On b) There is an error in thinking about desperately opposing new development. It is almost certain that if development goes ahead, that on the whole the value of houses in the locality will increase more than if no development. Would they still complain if they started to think and recognised this ?
On planning regulations, I have yet to see how these regs stop the million empty homes from coming into use and raise prices ? Would it be better to ask how much of the speculative price is due to regs and how much to the other first ? I fear you will find the regs are doing a tiny amount in proportion. Besides more houses than are necessary get built in any case. Cart before the horse ?
RS: "I have yet to see how these regs stop the million empty homes from coming into use"
Fair point. But the Home-Owner-Ists have an easy solution to this. They say we should pay owners of vacant properties large subsidies to persuade them to bring them back into use :)
Sorry for the delay in replying. I badly worded this:
[As you know I am in favour of home ownership as a pension asset as it is the only way of paying now for future consumption needs,
it should have been
[As you know I am in favour of home ownership as a pension asset as it is the only way of DIRECTLY paying now for GUARANTEED future consumption needs]

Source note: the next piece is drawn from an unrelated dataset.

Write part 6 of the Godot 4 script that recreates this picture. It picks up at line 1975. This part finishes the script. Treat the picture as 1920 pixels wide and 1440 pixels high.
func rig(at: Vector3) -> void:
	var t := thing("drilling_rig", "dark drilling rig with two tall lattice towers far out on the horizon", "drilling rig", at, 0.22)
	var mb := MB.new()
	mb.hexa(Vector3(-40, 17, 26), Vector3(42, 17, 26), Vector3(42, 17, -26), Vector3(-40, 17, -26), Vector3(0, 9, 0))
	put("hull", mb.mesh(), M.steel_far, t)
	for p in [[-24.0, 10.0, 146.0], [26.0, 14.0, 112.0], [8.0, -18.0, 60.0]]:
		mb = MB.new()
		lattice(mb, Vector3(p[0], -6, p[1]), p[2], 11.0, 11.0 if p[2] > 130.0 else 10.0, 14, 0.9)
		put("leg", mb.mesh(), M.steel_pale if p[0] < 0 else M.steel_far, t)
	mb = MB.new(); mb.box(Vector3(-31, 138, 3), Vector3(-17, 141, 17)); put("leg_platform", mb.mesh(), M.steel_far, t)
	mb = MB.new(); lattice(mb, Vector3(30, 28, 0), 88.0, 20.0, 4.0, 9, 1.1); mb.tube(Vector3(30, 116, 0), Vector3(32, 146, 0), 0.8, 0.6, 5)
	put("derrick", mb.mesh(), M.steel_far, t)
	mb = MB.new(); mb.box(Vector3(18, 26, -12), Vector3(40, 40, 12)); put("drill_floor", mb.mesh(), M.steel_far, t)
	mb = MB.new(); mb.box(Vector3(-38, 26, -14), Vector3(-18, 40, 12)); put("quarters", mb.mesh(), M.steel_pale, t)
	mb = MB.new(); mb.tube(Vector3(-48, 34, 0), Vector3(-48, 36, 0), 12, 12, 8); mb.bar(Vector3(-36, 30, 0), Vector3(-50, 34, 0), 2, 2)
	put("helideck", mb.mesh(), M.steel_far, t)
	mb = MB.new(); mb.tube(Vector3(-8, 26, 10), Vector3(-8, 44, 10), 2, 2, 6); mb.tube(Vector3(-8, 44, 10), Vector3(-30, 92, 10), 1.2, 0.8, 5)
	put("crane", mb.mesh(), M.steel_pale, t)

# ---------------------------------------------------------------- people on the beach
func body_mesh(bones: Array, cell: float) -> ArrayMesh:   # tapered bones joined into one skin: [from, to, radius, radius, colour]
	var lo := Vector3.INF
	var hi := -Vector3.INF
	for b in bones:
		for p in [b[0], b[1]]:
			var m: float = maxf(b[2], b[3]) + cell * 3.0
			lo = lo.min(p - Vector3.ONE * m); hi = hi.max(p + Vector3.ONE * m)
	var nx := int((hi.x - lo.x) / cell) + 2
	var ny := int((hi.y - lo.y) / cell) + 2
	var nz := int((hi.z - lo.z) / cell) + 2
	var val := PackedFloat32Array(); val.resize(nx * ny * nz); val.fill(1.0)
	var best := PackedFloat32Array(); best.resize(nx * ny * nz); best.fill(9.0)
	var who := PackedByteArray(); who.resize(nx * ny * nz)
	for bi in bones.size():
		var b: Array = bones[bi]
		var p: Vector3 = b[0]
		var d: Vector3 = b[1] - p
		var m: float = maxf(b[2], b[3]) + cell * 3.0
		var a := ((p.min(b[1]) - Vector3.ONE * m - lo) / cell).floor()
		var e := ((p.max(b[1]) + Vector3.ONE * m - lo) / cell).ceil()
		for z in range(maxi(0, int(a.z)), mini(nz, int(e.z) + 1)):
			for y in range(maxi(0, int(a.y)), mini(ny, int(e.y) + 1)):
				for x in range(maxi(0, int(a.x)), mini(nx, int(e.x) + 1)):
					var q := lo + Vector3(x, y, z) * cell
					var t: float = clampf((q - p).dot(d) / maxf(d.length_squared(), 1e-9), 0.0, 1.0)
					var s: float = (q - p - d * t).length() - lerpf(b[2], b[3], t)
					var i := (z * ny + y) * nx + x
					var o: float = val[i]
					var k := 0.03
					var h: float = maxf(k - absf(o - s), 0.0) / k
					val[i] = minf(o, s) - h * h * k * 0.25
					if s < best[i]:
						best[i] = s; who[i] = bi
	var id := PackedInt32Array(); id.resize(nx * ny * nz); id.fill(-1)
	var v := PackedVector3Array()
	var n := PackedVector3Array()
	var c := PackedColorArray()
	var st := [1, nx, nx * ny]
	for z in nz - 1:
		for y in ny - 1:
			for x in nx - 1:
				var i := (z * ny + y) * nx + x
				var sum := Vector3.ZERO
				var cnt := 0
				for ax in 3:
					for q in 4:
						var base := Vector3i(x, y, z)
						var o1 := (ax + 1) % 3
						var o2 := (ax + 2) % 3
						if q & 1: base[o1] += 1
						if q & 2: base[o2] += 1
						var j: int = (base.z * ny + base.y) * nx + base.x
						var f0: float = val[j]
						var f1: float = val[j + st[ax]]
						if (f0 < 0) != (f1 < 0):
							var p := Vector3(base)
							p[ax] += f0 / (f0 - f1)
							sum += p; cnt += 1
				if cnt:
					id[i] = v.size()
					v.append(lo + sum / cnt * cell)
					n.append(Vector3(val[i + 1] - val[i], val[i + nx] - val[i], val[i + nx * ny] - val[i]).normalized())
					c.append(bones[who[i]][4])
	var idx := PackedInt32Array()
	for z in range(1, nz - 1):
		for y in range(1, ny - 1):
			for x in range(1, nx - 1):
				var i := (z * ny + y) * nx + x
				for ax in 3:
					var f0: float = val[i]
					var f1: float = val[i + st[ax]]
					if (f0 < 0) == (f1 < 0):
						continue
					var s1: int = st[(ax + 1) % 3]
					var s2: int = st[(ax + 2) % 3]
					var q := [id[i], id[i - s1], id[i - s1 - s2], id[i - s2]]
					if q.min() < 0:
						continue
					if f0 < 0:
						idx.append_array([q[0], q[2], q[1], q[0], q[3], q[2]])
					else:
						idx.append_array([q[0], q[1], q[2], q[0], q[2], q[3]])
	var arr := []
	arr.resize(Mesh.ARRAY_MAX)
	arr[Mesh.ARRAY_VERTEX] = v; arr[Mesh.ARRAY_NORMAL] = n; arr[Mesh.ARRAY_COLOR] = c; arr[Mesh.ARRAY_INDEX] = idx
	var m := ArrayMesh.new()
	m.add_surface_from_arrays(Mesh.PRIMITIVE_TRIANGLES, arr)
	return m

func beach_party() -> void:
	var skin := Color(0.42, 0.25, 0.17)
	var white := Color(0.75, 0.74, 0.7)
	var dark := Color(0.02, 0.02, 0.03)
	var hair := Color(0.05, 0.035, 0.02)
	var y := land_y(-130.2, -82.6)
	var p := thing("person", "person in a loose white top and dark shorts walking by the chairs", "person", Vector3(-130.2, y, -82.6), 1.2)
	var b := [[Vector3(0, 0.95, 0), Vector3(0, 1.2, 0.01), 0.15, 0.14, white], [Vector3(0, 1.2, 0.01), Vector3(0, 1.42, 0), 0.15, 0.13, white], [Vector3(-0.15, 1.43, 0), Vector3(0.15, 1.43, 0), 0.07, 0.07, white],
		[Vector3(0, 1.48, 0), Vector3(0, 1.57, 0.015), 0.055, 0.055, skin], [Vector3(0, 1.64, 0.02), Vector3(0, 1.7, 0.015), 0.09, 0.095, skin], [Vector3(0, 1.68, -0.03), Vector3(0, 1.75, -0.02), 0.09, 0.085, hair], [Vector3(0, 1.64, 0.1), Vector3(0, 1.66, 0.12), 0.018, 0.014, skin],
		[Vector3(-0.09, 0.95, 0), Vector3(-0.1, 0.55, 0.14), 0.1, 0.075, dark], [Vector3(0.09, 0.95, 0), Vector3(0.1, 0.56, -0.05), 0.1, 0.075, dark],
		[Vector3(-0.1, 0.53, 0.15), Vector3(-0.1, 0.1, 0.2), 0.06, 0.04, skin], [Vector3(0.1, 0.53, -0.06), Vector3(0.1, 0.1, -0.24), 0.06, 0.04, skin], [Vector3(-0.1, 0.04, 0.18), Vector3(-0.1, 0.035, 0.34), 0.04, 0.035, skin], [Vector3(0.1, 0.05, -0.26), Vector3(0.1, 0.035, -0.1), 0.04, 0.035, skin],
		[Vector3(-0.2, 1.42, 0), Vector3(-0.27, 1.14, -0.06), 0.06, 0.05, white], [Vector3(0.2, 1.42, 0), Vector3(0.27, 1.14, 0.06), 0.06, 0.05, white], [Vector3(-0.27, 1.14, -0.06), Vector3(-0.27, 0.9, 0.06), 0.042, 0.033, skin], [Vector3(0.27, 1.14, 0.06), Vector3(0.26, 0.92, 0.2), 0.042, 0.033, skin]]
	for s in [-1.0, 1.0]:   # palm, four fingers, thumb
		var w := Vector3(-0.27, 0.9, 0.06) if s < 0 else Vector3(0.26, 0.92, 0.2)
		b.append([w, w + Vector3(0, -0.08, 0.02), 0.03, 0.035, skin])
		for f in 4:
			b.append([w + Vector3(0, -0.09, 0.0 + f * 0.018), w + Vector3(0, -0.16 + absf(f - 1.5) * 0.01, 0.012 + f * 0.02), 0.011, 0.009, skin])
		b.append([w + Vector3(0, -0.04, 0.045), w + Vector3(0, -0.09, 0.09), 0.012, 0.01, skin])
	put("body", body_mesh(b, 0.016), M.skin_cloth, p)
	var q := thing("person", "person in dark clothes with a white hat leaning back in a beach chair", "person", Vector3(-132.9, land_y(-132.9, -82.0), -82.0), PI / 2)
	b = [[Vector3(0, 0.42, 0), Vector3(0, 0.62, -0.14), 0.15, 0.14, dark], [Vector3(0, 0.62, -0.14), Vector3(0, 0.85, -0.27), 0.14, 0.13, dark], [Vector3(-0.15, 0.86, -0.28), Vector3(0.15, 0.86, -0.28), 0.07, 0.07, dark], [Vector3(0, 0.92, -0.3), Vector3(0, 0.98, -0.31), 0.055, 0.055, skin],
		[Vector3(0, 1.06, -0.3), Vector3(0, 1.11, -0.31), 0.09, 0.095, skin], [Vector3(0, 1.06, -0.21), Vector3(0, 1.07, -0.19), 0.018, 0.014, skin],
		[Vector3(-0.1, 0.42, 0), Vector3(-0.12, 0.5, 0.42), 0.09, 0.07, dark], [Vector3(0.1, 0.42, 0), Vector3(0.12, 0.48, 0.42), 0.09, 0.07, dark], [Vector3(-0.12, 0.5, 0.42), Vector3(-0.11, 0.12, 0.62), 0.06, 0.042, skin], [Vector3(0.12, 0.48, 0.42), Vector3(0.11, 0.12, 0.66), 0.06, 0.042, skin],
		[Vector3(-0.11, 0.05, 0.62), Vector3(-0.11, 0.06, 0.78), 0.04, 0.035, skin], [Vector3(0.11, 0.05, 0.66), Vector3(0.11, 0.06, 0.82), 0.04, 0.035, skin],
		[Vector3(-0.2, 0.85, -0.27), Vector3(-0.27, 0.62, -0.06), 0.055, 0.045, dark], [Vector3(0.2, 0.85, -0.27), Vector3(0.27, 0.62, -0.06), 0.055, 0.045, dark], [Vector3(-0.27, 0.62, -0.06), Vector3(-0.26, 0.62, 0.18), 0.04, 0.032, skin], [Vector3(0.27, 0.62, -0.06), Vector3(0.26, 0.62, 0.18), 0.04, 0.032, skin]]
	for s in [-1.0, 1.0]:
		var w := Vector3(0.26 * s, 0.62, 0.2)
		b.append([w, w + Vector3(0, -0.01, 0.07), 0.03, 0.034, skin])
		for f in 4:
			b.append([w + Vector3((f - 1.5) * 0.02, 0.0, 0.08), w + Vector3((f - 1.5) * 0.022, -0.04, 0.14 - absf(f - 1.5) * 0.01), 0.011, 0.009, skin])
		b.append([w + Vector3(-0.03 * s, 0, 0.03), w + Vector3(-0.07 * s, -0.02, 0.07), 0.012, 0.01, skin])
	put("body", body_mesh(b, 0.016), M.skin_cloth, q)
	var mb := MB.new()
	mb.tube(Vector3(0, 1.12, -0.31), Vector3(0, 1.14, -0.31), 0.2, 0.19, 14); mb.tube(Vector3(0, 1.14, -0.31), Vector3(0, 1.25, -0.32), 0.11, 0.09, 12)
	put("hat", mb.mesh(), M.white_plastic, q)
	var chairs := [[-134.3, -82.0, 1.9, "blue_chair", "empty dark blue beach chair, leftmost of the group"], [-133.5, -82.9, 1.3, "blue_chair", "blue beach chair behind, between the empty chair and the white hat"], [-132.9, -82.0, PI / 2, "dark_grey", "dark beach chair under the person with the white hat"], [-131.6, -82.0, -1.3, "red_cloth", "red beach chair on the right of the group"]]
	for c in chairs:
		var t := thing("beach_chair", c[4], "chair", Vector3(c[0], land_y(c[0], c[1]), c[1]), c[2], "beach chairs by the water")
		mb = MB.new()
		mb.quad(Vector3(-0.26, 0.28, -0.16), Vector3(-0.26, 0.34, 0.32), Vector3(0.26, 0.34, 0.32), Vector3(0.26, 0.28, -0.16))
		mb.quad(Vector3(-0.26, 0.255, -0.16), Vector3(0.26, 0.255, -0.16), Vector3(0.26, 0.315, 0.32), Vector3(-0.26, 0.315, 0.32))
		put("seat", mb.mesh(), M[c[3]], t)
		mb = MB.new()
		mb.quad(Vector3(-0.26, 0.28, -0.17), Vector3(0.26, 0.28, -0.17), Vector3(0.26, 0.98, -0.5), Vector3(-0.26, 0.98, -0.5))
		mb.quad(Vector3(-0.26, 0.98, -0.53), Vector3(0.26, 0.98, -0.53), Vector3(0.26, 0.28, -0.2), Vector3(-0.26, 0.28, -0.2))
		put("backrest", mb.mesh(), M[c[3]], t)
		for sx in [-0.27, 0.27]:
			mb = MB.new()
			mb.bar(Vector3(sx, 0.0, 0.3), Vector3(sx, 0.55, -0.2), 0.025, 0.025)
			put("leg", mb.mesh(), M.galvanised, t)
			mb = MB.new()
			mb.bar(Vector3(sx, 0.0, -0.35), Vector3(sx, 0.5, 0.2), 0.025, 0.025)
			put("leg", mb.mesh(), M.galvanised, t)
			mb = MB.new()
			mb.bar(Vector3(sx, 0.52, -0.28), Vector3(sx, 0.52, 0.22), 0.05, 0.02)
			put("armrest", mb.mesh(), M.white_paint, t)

Germany's an interesting case - it's much worse to be a renter than a home owner in a time of high inflation, and the Germans are very anti-inflation.
Matthew, no dispute there - having a physical house built is a 'good investment'. But surely that supports my argument that we should be building more houses, and not the Home-Owner-Ist argument that we should be building no more houses?
Ditto roads, railways, power stations, ports, factories, offices etc etc, of course.
Sure, no disagreement from me on that point - I'm a paid up member of the 'more things should be built' club (which doesn't clash with believing in home ownership as you say - the advantage I see is the flow of services you get from owning a house, not any capital appreciation, which must be illusionary when taken collectively).